## START Collected data

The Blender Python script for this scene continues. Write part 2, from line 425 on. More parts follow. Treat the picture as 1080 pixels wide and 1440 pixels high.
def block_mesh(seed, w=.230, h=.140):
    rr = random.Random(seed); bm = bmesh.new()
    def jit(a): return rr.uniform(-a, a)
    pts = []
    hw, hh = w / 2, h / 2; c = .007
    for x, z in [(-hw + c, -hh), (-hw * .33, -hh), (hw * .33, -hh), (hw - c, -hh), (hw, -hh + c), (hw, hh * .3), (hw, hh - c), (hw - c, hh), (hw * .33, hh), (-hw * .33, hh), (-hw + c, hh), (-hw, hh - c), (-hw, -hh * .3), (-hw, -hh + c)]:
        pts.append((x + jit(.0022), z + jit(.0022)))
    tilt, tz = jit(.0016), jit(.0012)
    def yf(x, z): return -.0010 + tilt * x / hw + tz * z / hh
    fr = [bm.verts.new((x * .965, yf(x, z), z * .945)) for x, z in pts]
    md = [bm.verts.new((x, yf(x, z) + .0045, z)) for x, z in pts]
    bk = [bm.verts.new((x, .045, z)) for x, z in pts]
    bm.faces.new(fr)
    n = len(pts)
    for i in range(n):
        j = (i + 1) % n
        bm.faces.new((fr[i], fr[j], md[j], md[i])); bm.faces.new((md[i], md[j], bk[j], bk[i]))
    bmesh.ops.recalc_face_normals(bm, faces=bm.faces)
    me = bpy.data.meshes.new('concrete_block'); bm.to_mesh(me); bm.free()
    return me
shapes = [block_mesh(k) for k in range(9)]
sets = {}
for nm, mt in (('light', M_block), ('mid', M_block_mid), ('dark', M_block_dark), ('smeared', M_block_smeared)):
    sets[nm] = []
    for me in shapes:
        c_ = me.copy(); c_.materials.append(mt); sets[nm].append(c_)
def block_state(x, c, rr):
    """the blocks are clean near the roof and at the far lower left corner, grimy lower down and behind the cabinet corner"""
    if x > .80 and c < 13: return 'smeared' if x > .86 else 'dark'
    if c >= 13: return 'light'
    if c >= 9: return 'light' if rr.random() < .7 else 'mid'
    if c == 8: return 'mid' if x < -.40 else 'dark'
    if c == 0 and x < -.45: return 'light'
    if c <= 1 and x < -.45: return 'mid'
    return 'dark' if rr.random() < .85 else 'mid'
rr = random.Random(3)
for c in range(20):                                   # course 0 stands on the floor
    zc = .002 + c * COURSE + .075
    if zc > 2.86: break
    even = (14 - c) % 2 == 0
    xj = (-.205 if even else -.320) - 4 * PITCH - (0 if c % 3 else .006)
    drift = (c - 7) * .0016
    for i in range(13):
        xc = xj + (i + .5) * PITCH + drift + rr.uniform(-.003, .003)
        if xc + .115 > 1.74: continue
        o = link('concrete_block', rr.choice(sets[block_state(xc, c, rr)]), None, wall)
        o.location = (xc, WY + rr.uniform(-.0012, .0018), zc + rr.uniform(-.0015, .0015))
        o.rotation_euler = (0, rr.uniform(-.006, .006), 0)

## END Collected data

What the task asks: Reproduce the material above, every line of it, exactly.

Answer in full:
The Blender Python script for this scene continues. Write part 2, from line 425 on. More parts follow. Treat the picture as 1080 pixels wide and 1440 pixels high.
def block_mesh(seed, w=.230, h=.140):
    rr = random.Random(seed); bm = bmesh.new()
    def jit(a): return rr.uniform(-a, a)
    pts = []
    hw, hh = w / 2, h / 2; c = .007
    for x, z in [(-hw + c, -hh), (-hw * .33, -hh), (hw * .33, -hh), (hw - c, -hh), (hw, -hh + c), (hw, hh * .3), (hw, hh - c), (hw - c, hh), (hw * .33, hh), (-hw * .33, hh), (-hw + c, hh), (-hw, hh - c), (-hw, -hh * .3), (-hw, -hh + c)]:
        pts.append((x + jit(.0022), z + jit(.0022)))
    tilt, tz = jit(.0016), jit(.0012)
    def yf(x, z): return -.0010 + tilt * x / hw + tz * z / hh
    fr = [bm.verts.new((x * .965, yf(x, z), z * .945)) for x, z in pts]
    md = [bm.verts.new((x, yf(x, z) + .0045, z)) for x, z in pts]
    bk = [bm.verts.new((x, .045, z)) for x, z in pts]
    bm.faces.new(fr)
    n = len(pts)
    for i in range(n):
        j = (i + 1) % n
        bm.faces.new((fr[i], fr[j], md[j], md[i])); bm.faces.new((md[i], md[j], bk[j], bk[i]))
    bmesh.ops.recalc_face_normals(bm, faces=bm.faces)
    me = bpy.data.meshes.new('concrete_block'); bm.to_mesh(me); bm.free()
    return me
shapes = [block_mesh(k) for k in range(9)]
sets = {}
for nm, mt in (('light', M_block), ('mid', M_block_mid), ('dark', M_block_dark), ('smeared', M_block_smeared)):
    sets[nm] = []
    for me in shapes:
        c_ = me.copy(); c_.materials.append(mt); sets[nm].append(c_)
def block_state(x, c, rr):
    """the blocks are clean near the roof and at the far lower left corner, grimy lower down and behind the cabinet corner"""
    if x > .80 and c < 13: return 'smeared' if x > .86 else 'dark'
    if c >= 13: return 'light'
    if c >= 9: return 'light' if rr.random() < .7 else 'mid'
    if c == 8: return 'mid' if x < -.40 else 'dark'
    if c == 0 and x < -.45: return 'light'
    if c <= 1 and x < -.45: return 'mid'
    return 'dark' if rr.random() < .85 else 'mid'
rr = random.Random(3)
for c in range(20):                                   # course 0 stands on the floor
    zc = .002 + c * COURSE + .075
    if zc > 2.86: break
    even = (14 - c) % 2 == 0
    xj = (-.205 if even else -.320) - 4 * PITCH - (0 if c % 3 else .006)
    drift = (c - 7) * .0016
    for i in range(13):
        xc = xj + (i + .5) * PITCH + drift + rr.uniform(-.003, .003)
        if xc + .115 > 1.74: continue
        o = link('concrete_block', rr.choice(sets[block_state(xc, c, rr)]), None, wall)
        o.location = (xc, WY + rr.uniform(-.0012, .0018), zc + rr.uniform(-.0015, .0015))
        o.rotation_euler = (0, rr.uniform(-.006, .006), 0)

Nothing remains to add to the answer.